What Changes With the Taxation Proposal
Currently, in Brazil, dividends distributed by companies to individuals are exempt from Income Tax.
The proposal currently in the Congress, especially the Bill 1.087/25, provides that dividends exceeding R$ 50 thousand per month for the same investor and from the same company will be taxed at 10% at the source. For amounts below this threshold, dividends will remain exempt.
According to disclosed calculations, for the taxable floor to be reached, the investor would need to have millions of reais invested in the same stock or company.
Furthermore, the bill proposes that dividends become part of the tax base for a minimum rate on high incomes: that is, even those who do not exceed the monthly limit may face taxation through aggregated earnings.
How the “Over R$ 100 Thousand Per Day in Taxes” Figure Came About
The calculation disclosed by Nord considered the premise that Barsi would continue receiving the high dividends he had in 2023 (around R$ 1 million per day), now with a 10% tax.
If this is confirmed, the daily tax would reach around R$ 100 thousand, which is 10% of R$ 1 million.
It is important to highlight that this scenario is a simulation based on past data and does not necessarily reflect Barsi’s actual or future dividends, especially in light of changes in profit distribution or strategic adjustments made by companies.
Reactions of Barsi and the Market
At an event called AGF Day, Barsi commented on the possible impacts of taxation on dividends. According to him, the dividend yield is already indirectly taxed by corporate taxes, and taxing again would be unfair.

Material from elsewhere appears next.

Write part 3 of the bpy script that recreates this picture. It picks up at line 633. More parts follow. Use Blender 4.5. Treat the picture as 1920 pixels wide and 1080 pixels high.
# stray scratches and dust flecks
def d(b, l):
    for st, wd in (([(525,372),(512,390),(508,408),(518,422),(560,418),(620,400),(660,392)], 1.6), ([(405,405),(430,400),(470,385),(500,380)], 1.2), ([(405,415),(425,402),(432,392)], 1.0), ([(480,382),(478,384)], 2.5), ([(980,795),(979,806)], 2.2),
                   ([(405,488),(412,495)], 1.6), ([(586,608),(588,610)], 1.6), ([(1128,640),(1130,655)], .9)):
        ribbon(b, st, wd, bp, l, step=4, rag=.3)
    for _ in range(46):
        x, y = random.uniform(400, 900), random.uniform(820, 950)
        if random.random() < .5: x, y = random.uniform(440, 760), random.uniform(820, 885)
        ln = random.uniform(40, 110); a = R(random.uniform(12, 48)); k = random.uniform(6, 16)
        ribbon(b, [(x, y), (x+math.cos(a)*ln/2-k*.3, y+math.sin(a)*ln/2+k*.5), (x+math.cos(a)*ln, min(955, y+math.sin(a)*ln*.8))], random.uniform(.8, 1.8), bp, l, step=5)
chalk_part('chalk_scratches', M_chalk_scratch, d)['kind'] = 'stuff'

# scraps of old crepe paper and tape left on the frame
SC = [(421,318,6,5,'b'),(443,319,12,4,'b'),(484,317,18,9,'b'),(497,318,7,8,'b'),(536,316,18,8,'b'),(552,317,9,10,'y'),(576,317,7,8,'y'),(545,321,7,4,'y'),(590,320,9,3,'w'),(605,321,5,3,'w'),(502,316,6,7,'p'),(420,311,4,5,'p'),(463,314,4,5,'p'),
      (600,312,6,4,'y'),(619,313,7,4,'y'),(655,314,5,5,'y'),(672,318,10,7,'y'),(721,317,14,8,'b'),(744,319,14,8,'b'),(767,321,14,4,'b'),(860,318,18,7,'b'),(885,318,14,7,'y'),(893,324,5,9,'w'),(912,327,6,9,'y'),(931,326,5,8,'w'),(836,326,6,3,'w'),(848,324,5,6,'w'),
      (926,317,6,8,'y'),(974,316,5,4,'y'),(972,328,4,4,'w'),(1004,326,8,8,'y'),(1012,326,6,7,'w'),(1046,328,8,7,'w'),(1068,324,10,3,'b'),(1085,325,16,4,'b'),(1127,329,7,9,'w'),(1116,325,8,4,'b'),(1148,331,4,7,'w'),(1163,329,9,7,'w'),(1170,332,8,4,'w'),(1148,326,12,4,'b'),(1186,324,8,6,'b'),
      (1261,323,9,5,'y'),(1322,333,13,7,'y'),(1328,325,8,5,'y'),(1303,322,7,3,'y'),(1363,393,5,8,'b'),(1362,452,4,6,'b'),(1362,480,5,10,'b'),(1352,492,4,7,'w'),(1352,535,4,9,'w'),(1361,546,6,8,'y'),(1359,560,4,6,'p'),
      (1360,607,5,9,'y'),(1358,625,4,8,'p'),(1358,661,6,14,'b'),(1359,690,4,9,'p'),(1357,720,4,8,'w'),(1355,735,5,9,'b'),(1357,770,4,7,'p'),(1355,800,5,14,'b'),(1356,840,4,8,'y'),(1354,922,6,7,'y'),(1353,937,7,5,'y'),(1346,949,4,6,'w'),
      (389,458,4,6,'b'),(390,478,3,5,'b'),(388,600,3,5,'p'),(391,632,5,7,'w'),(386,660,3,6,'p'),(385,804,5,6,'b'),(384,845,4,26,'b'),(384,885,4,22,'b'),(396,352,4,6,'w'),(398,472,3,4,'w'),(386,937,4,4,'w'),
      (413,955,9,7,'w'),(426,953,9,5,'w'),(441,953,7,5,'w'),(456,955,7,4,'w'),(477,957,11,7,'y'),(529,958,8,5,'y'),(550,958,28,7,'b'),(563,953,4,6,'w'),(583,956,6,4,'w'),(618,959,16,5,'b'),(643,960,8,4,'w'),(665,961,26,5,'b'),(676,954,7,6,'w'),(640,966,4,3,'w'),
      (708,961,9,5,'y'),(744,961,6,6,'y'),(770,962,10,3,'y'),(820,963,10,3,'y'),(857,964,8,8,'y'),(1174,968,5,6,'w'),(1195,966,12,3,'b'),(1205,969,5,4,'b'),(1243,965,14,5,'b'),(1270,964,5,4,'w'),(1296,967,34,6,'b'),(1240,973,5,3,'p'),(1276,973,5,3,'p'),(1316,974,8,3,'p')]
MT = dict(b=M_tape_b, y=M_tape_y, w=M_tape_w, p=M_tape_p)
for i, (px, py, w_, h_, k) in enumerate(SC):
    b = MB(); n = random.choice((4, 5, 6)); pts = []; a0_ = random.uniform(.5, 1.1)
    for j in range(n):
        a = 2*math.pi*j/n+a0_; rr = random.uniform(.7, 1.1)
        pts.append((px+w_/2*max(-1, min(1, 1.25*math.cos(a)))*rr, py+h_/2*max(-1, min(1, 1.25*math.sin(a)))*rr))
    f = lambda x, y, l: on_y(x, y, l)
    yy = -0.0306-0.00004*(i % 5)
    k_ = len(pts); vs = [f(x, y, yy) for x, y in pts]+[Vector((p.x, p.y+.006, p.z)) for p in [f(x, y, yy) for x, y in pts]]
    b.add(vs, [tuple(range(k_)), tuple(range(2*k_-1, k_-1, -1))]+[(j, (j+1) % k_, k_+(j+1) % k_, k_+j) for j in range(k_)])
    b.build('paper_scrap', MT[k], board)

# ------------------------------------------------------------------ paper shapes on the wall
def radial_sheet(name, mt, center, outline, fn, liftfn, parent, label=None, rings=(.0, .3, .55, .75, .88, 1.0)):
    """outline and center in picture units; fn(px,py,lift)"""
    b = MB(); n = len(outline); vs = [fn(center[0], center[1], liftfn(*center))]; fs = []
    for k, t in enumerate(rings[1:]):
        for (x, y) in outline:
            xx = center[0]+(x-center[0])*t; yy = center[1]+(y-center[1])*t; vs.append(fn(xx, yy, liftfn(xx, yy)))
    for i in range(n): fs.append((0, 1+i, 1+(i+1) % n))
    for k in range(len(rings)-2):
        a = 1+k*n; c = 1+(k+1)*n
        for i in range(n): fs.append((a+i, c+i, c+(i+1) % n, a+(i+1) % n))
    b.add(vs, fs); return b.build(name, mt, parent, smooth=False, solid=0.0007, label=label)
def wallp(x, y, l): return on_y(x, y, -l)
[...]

He also mentioned that in the past, when dividends were already taxed in Brazil, many companies sought alternatives, such as stock buybacks or payment via interest on equity (JCP) — which incurs a 15% income tax already for individuals.
On the Seu Dinheiro portal, experts demonstrate that the majority of investors will not be affected by the new rule, as it applies only to high dividends (above R$ 50 thousand monthly from the same company).
The Strategic Risk for Long-Term Investors
The taxation proposal may profoundly change how investors structure their portfolios. Those receiving consistent dividends from a single company may start distributing investments or switch to JCP or buybacks — strategies to circumvent the new tax burden.
If the taxation is approved as proposed, there will be effects on the valuation of companies that pay high dividends, on the attractiveness of securities, and on the decision to reinvest profits.
What Needs to Happen for the Rule to Take Effect
- The Bill 1.087/25 needs to be approved in the Senate and sanctioned by the President of the Republic to take effect.
- The taxation will only apply to dividends distributed starting in 2026, according to the texts under discussion.
- The precise definition of how the collection will be made (on the total, on the excess, offsets, annual declaration) still depends on regulations from the Federal Revenue Service.